Highlights include a new installation by Lili Reynaud-Dewar (with Pierre Giquel and Sabisha Friedberg) in the form of four walls, made from blankets and colour sections with raised fists (in black, pink and white) relating to Genet's ironic and self-implicating critique of race. Sabisha, who studied philosophy with Angela Davis, is heard reciting fragments from Genet's Prisoner of Love and The Declared Enemy from each wall, while books cited by Genet on the condition of North African immigrants in Paris and a child-size Black Panther uniform are amongst the objects they display.

The Otolith Group present Nervus Rerum, set in Jenin refugee camp, whose soundtrack also partially derives from Prisoner of Love. Latifah Echakhch has covered the walls in large charcoal numbers referring to unrealised UN resolutions on Palestine / Israel. As well as presenting a large selection of his posters and editions of the Black Panther newspaper, we are realising three murals inside and outside the building by Emory Douglas, the Panthers' Minister of Culture.

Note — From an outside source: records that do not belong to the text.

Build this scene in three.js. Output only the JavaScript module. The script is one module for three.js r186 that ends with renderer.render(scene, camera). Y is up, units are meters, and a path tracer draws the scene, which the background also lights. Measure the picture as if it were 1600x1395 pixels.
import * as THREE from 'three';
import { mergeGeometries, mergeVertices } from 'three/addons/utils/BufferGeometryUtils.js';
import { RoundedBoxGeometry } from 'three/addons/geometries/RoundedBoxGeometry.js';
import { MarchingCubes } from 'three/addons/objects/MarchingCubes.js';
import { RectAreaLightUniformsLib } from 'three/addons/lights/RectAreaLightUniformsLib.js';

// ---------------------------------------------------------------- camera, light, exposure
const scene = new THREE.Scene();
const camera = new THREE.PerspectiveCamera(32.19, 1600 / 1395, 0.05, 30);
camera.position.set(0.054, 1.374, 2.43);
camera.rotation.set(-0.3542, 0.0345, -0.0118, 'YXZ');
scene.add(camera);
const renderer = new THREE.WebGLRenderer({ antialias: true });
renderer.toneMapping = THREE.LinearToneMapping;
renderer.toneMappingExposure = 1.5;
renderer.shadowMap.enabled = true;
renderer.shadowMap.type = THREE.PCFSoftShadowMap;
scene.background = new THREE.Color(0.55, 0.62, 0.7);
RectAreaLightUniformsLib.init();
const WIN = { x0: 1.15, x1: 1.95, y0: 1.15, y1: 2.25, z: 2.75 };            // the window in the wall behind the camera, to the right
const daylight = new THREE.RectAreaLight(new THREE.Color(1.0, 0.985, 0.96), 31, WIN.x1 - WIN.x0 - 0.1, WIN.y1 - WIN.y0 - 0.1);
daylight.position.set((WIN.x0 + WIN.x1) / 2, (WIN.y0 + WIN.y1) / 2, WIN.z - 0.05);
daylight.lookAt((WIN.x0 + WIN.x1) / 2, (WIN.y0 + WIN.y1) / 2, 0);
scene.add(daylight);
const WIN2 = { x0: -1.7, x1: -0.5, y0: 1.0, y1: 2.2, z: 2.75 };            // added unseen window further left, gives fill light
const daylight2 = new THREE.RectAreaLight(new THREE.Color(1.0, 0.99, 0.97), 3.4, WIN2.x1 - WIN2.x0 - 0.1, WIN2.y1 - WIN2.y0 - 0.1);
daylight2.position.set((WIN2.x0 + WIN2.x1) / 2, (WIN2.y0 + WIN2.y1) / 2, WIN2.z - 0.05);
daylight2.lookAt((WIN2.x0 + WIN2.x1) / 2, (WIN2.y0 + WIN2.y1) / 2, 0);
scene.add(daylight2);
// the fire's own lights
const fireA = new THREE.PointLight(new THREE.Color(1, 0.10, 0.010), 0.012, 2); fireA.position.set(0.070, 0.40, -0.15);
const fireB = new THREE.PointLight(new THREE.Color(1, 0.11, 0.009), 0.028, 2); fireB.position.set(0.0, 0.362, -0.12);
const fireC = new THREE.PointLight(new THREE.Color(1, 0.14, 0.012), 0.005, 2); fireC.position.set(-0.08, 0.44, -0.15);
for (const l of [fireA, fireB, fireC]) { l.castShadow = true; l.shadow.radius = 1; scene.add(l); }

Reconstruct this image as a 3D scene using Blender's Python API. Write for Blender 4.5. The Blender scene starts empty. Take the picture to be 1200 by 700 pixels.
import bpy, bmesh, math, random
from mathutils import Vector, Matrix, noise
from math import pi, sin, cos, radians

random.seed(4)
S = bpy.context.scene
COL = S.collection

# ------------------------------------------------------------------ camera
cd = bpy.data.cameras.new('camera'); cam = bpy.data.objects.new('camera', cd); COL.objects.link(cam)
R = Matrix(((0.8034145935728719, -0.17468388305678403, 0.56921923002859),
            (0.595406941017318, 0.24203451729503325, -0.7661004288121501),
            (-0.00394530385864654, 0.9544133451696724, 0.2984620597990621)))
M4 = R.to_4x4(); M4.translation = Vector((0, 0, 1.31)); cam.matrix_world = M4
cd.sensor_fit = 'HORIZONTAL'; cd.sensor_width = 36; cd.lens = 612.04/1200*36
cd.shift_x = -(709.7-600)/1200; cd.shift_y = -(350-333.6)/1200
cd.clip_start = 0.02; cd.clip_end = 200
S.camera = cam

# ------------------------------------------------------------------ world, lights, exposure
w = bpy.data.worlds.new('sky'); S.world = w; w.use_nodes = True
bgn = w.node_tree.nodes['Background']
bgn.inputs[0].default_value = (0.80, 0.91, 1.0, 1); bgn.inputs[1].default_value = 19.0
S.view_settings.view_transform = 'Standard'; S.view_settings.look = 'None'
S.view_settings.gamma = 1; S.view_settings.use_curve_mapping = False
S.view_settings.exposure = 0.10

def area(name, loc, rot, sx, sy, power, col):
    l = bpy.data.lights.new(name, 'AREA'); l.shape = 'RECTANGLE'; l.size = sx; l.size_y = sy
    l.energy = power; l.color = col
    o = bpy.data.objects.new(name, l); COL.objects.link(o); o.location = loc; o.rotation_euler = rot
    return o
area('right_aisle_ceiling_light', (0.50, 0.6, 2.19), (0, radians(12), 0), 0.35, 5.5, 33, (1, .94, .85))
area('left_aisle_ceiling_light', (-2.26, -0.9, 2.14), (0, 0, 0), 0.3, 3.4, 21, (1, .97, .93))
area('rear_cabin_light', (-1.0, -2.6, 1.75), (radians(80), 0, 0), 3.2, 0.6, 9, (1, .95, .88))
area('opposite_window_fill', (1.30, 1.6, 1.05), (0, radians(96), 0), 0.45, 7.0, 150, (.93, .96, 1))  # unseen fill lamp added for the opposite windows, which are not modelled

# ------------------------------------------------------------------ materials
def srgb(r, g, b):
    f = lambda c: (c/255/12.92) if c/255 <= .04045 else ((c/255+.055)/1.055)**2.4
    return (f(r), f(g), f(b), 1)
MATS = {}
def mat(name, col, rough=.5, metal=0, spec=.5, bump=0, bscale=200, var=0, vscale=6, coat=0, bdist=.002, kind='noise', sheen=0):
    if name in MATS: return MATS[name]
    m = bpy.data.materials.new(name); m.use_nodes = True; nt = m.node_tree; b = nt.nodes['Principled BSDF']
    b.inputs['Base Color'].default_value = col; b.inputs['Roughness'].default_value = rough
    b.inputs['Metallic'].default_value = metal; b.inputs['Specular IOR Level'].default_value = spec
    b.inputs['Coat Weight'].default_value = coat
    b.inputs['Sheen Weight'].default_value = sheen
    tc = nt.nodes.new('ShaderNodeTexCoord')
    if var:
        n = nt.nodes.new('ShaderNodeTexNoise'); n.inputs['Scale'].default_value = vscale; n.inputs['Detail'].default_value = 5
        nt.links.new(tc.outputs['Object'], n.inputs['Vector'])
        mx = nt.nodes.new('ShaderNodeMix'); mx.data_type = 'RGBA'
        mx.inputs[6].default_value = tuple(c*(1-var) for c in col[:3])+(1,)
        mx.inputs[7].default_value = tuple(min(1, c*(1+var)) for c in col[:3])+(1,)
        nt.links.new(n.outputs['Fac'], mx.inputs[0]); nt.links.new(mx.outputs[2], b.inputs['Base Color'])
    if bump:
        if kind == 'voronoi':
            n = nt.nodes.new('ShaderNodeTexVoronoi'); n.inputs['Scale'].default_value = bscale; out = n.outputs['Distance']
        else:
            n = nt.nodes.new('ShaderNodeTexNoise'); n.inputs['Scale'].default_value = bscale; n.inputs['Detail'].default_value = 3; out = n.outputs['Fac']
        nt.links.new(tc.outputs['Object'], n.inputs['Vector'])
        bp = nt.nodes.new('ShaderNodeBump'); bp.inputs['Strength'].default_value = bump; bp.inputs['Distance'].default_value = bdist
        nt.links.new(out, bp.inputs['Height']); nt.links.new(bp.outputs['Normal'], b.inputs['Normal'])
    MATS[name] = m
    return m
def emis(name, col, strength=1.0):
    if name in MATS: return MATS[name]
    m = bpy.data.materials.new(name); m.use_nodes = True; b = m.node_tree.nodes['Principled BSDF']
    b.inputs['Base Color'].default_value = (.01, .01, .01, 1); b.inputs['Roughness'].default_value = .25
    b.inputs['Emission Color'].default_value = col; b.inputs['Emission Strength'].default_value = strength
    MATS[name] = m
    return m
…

Other works include Mona Hatoum's glazed ceramic grenades, Genet-like in their understanding of revolution as both beautiful and violent, and a Genet-related oil stick painting by Glenn Ligon together with a white-faced portrait of Malcolm X and a work in black neon. We will also be presenting several 'Scotch Art' canvases from the late 60s by Gil J Wolman, who co-founded the Lettrist International.